BEGIN Data extract

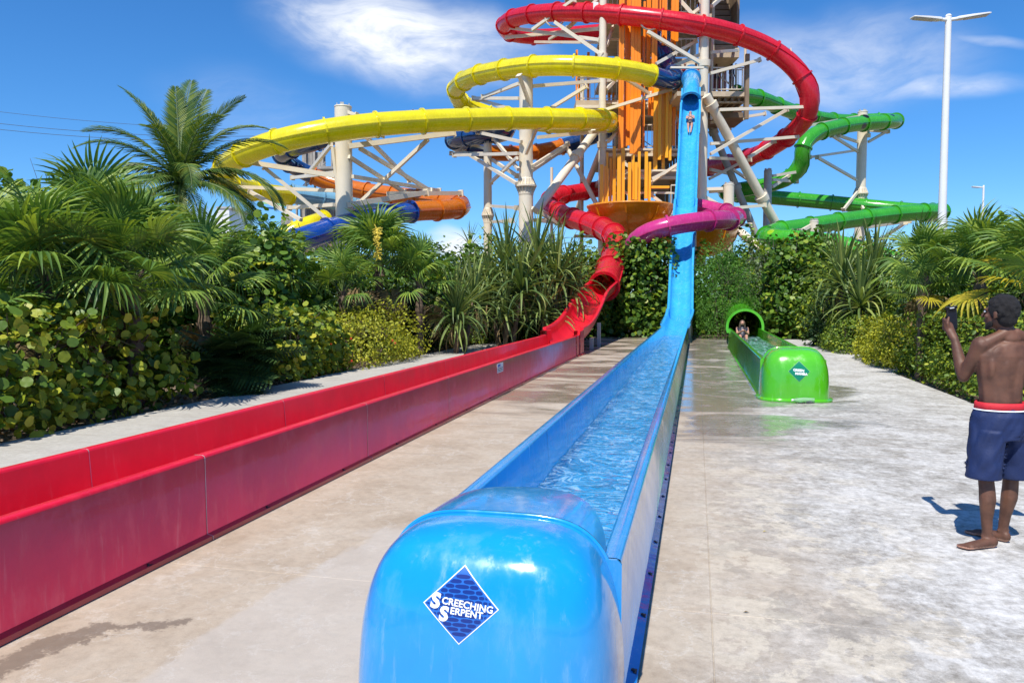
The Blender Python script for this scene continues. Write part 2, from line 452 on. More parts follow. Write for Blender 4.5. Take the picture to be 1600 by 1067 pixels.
    streak = h.noise(h.vm('MULTIPLY', pos, (0.35, 3.0, 1)), 2.2, 5, 0.65)
    c = h.mix(h.m('MULTIPLY', h.step(streak, 0.52, 0.66), h.step(Y, 4, 11, 0.10, 0.45)), c, (0.27, 0.23, 0.18))
    c = h.mix(h.m('MULTIPLY', h.step(grit2, 0.62, 0.7), 0.25), c, (0.65, 0.6, 0.52))
    c = h.mix(h.m('MULTIPLY', wet, 0.62), c, h.mix(1.0, c, (0.50, 0.47, 0.42), 'MULTIPLY'))
    c = h.mix(h.m('MULTIPLY', damp, 0.75), c, (0.15, 0.115, 0.085))
    ws = h.m('MULTIPLY', wet, h.step(mid, 0.35, 0.5, 0.55, 1.0))
    rough = h.m('SUBTRACT', 0.82, h.m('MULTIPLY', ws, 0.70))
    rough = h.m('SUBTRACT', rough, h.m('MULTIPLY', damp, 0.2))
    hgt = h.m('ADD', h.m('MULTIPLY', grit, 0.5), h.m('MULTIPLY', grit2, 0.5))
    hs = h.m('MULTIPLY', hgt, h.m('SUBTRACT', 1.0, h.m('MULTIPLY', ws, 0.88)))
    p = princ(h, Base_Color=c, Roughness=rough, Specular_IOR_Level=h.m('ADD', 0.35, h.m('MULTIPLY', ws, 0.35)))
    h.put(p.inputs['Normal'], h.bump(hs, 0.35, 0.006))
    h.put(out.inputs[0], p.outputs[0])
    return m


for nd_fix in ():
    pass
M['concrete'] = concrete_mat()
M['soil'] = plain('sandy_mulch', (0.20, 0.15, 0.10), 0.95, 0.45, 6, bump=0.9, bscale=30)


def water_mat(name, tint, foam=0.0, sc_=1.0):
    m, h, out = new_mat(name)
    pos = h.n('ShaderNodeNewGeometry').outputs['Position']
    p1 = h.noise(h.vm('MULTIPLY', pos, (0.8, 1.35, 1)), 3.4 * sc_, 4, 0.55, 1.6)
    p2 = h.noise(h.vm('MULTIPLY', pos, (0.9, 1.6, 1)), 9.5 * sc_, 3, 0.5, 1.2)
    rid = h.m('ABSOLUTE', h.m('SUBTRACT', p1, 0.5))
    hh = h.m('ADD', h.m('MULTIPLY', rid, 1.6), h.m('MULTIPLY', p2, 0.45))
    bn = h.bump(hh, 0.9, 0.03)
    gl = h.n('ShaderNodeBsdfGlossy')
    gl.inputs['Roughness'].default_value = 0.03
    h.put(gl.inputs['Normal'], bn)
    tr = h.n('ShaderNodeBsdfTransparent')
    h.put(tr.inputs[0], (*tint, 1))
    fr = h.n('ShaderNodeFresnel')
    fr.inputs[0].default_value = 1.33
    h.put(fr.inputs['Normal'], bn)
    mx = h.n('ShaderNodeMixShader')
    h.put(mx.inputs[0], h.m('ADD', h.m('MULTIPLY', fr.outputs[0], 1.0), 0.02, clamp=True))
    h.put(mx.inputs[1], tr.outputs[0])
    h.put(mx.inputs[2], gl.outputs[0])
    # refracted light lines and aerated white water
    df = h.n('ShaderNodeBsdfDiffuse')
    h.put(df.inputs[0], (0.55, 0.82, 0.95, 1))
    lines = h.m('MULTIPLY', h.step(h.m('ADD', rid, h.m('MULTIPLY', p2, 0.05)), 0.07, 0.0), 0.42)
    fo = h.m('MULTIPLY', h.step(h.noise(pos, 7, 6, 0.7), 0.5, 0.7), foam)
    mx2 = h.n('ShaderNodeMixShader')
    h.put(mx2.inputs[0], h.m('MAXIMUM', lines, fo))
    h.put(mx2.inputs[1], mx.outputs[0])
    h.put(mx2.inputs[2], df.outputs[0])
    h.put(out.inputs[0], mx2.outputs[0])
    return m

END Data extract

Exclude the images and reproduce the remaining data exactly.

§ Output for this task
The Blender Python script for this scene continues. Write part 2, from line 452 on. More parts follow. Write for Blender 4.5. Take the picture to be 1600 by 1067 pixels.
    streak = h.noise(h.vm('MULTIPLY', pos, (0.35, 3.0, 1)), 2.2, 5, 0.65)
    c = h.mix(h.m('MULTIPLY', h.step(streak, 0.52, 0.66), h.step(Y, 4, 11, 0.10, 0.45)), c, (0.27, 0.23, 0.18))
    c = h.mix(h.m('MULTIPLY', h.step(grit2, 0.62, 0.7), 0.25), c, (0.65, 0.6, 0.52))
    c = h.mix(h.m('MULTIPLY', wet, 0.62), c, h.mix(1.0, c, (0.50, 0.47, 0.42), 'MULTIPLY'))
    c = h.mix(h.m('MULTIPLY', damp, 0.75), c, (0.15, 0.115, 0.085))
    ws = h.m('MULTIPLY', wet, h.step(mid, 0.35, 0.5, 0.55, 1.0))
    rough = h.m('SUBTRACT', 0.82, h.m('MULTIPLY', ws, 0.70))
    rough = h.m('SUBTRACT', rough, h.m('MULTIPLY', damp, 0.2))
    hgt = h.m('ADD', h.m('MULTIPLY', grit, 0.5), h.m('MULTIPLY', grit2, 0.5))
    hs = h.m('MULTIPLY', hgt, h.m('SUBTRACT', 1.0, h.m('MULTIPLY', ws, 0.88)))
    p = princ(h, Base_Color=c, Roughness=rough, Specular_IOR_Level=h.m('ADD', 0.35, h.m('MULTIPLY', ws, 0.35)))
    h.put(p.inputs['Normal'], h.bump(hs, 0.35, 0.006))
    h.put(out.inputs[0], p.outputs[0])
    return m


for nd_fix in ():
    pass
M['concrete'] = concrete_mat()
M['soil'] = plain('sandy_mulch', (0.20, 0.15, 0.10), 0.95, 0.45, 6, bump=0.9, bscale=30)


def water_mat(name, tint, foam=0.0, sc_=1.0):
    m, h, out = new_mat(name)
    pos = h.n('ShaderNodeNewGeometry').outputs['Position']
    p1 = h.noise(h.vm('MULTIPLY', pos, (0.8, 1.35, 1)), 3.4 * sc_, 4, 0.55, 1.6)
    p2 = h.noise(h.vm('MULTIPLY', pos, (0.9, 1.6, 1)), 9.5 * sc_, 3, 0.5, 1.2)
    rid = h.m('ABSOLUTE', h.m('SUBTRACT', p1, 0.5))
    hh = h.m('ADD', h.m('MULTIPLY', rid, 1.6), h.m('MULTIPLY', p2, 0.45))
    bn = h.bump(hh, 0.9, 0.03)
    gl = h.n('ShaderNodeBsdfGlossy')
    gl.inputs['Roughness'].default_value = 0.03
    h.put(gl.inputs['Normal'], bn)
    tr = h.n('ShaderNodeBsdfTransparent')
    h.put(tr.inputs[0], (*tint, 1))
    fr = h.n('ShaderNodeFresnel')
    fr.inputs[0].default_value = 1.33
    h.put(fr.inputs['Normal'], bn)
    mx = h.n('ShaderNodeMixShader')
    h.put(mx.inputs[0], h.m('ADD', h.m('MULTIPLY', fr.outputs[0], 1.0), 0.02, clamp=True))
    h.put(mx.inputs[1], tr.outputs[0])
    h.put(mx.inputs[2], gl.outputs[0])
    # refracted light lines and aerated white water
    df = h.n('ShaderNodeBsdfDiffuse')
    h.put(df.inputs[0], (0.55, 0.82, 0.95, 1))
    lines = h.m('MULTIPLY', h.step(h.m('ADD', rid, h.m('MULTIPLY', p2, 0.05)), 0.07, 0.0), 0.42)
    fo = h.m('MULTIPLY', h.step(h.noise(pos, 7, 6, 0.7), 0.5, 0.7), foam)
    mx2 = h.n('ShaderNodeMixShader')
    h.put(mx2.inputs[0], h.m('MAXIMUM', lines, fo))
    h.put(mx2.inputs[1], mx.outputs[0])
    h.put(mx2.inputs[2], df.outputs[0])
    h.put(out.inputs[0], mx2.outputs[0])
    return m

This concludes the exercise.